The day started off with a discussion about how persistent memory will bring a whole new structure to the data infrastructures in the next generation datacenter for both monolithic and distributed environments.  Servers, networking, and storage will all take advantage of communicating data to storage like memory.  This means not only will the performance of DRAM memory be a magnitude faster than flash memory, but also the durability of this media is higher as well.  Persistent memory technology is nothing new; it has been used in mainframes in small amounts as persistent storage for decades.  What is new is the capacity, density, price, and uses cases for modern applications.

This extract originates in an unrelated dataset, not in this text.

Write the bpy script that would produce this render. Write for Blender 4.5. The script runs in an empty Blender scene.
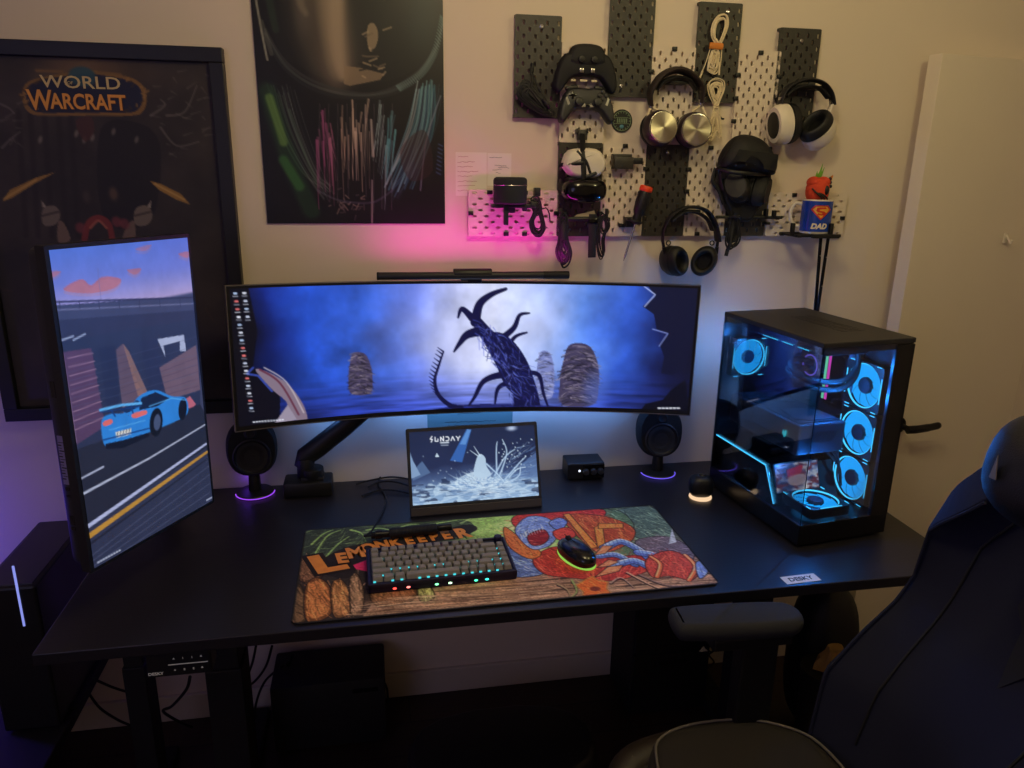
import bpy, bmesh, math, random
import numpy as np
from mathutils import Vector, Matrix, geometry
SC = bpy.context.scene
COL = SC.collection
PI = math.pi
random.seed(7)
D = 0.735                                  # desk top height above the floor
CAM = np.array([-0.05646, -2.02831, 0.87031 + D])
RM = np.array([[0.98415233, -0.17672126, 0.01462173],
               [-0.03570845, -0.27827461, -0.95983756],
               [0.17369256, 0.94410425, -0.28017505]])
FPX = 753.385


def at(u, v, axis, val):
    """point where the sight line of a photo pixel meets the plane axis = val (real place of a thing on that surface)"""
    d = RM.T @ np.array([(u - 512) / FPX, (v - 384) / FPX, 1.0])
    t = (val - CAM[axis]) / d[axis]
    return Vector(CAM + t * d)


def wp(u, v, d=0.0):                      # on the back wall, d metres in front of it
    return at(u, v, 1, -d)


def dp(u, v, h=0.0):                      # on the desk top
    return at(u, v, 2, D + h)


def px(P):
    """photo pixel at which a point is seen"""
    q = RM @ (np.array(P, float) - CAM)
    return (512 + FPX * q[0] / q[2], 384 + FPX * q[1] / q[2])


def lin(c):
    c = np.asarray(c, float)
    return np.where(c <= 0.04045, c / 12.92, ((c + 0.055) / 1.055) ** 2.4)


def rgb(r, g, b):
    return tuple(float(x) for x in lin(np.array([r, g, b]) / 255.0)) + (1.0,)


# ------------------------------------------------------------------ materials
def mat(name, col, rough=0.5, metal=0.0, var=0.06, bump=0.0, bscale=300.0, spec=0.5, coat=0.0, emit=None, es=0.0, vscale=6.0, aniso=0.0):
    m = bpy.data.materials.new(name)
    m.use_nodes = True
    nt = m.node_tree
    b = nt.nodes['Principled BSDF']
    c = rgb(*col)
    b.inputs['Roughness'].default_value = rough
    b.inputs['Metallic'].default_value = metal
    b.inputs['Specular IOR Level'].default_value = spec
    b.inputs['Coat Weight'].default_value = coat
    if aniso:
        b.inputs['Anisotropic'].default_value = aniso
    tc = nt.nodes.new('ShaderNodeTexCoord')
    no = nt.nodes.new('ShaderNodeTexNoise')
    no.inputs['Scale'].default_value = vscale
    no.inputs['Detail'].default_value = 4
    nt.links.new(tc.outputs['Object'], no.inputs['Vector'])
    mx = nt.nodes.new('ShaderNodeMix')
    mx.data_type = 'RGBA'
    mx.inputs[6].default_value = tuple(min(1, x * (1 - var)) for x in c[:3]) + (1,)
    mx.inputs[7].default_value = tuple(min(1, x * (1 + var)) for x in c[:3]) + (1,)
    nt.links.new(no.outputs['Fac'], mx.inputs[0])
    nt.links.new(mx.outputs[2], b.inputs['Base Color'])
    if bump:
        n2 = nt.nodes.new('ShaderNodeTexNoise')
        n2.inputs['Scale'].default_value = bscale
        n2.inputs['Detail'].default_value = 3
        nt.links.new(tc.outputs['Object'], n2.inputs['Vector'])
        bp = nt.nodes.new('ShaderNodeBump')
        bp.inputs['Strength'].default_value = bump
        bp.inputs['Distance'].default_value = 0.002
        nt.links.new(n2.outputs['Fac'], bp.inputs['Height'])
        nt.links.new(bp.outputs['Normal'], b.inputs['Normal'])
    if emit:
        b.inputs['Emission Color'].default_value = rgb(*emit)
        b.inputs['Emission Strength'].default_value = es
    return m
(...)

Today, we use a standard SCSI stack in the operating system to communicate with hard disk drives (HDDs) and solid state disks (SSDs).  The SCSI protocol has served us well for decades for reliable communication between applications and media.  But SCSI is also one of the largest performance bottlenecks for communicating with persistent memory.  Being able to communicate with solid state media more like memory instead of a mechanical device cuts out a lot of communication overhead.  For persistent memory, there needs to be new protocols that communicate more like memory.  This does not just include communication to block devices, but fabrics as well.  The SNIA has not only developed a programming model for block communications, but it is also working on a standardized programming model for over fabric.  With this in mind, there were a several sessions to discuss new protocols and filesystems, like NOVA.  The rest of the afternoon was dedicated to application use of persistent memory with Microsoft Windows 2016, Red Hat Linux, and SAP HANA.

The day ended with a discussion about enabling next generation compute platforms and data centric compute architectures to handle storage latencies of 250 nanoseconds.  There are several approaches under consideration to accomplish this, which includes 3D XPoint, NS-NVM, ST-MRAM, NVDIMM-P, and others.

All materials and a stream of the event are on YouTube and can be found at www.snia.org.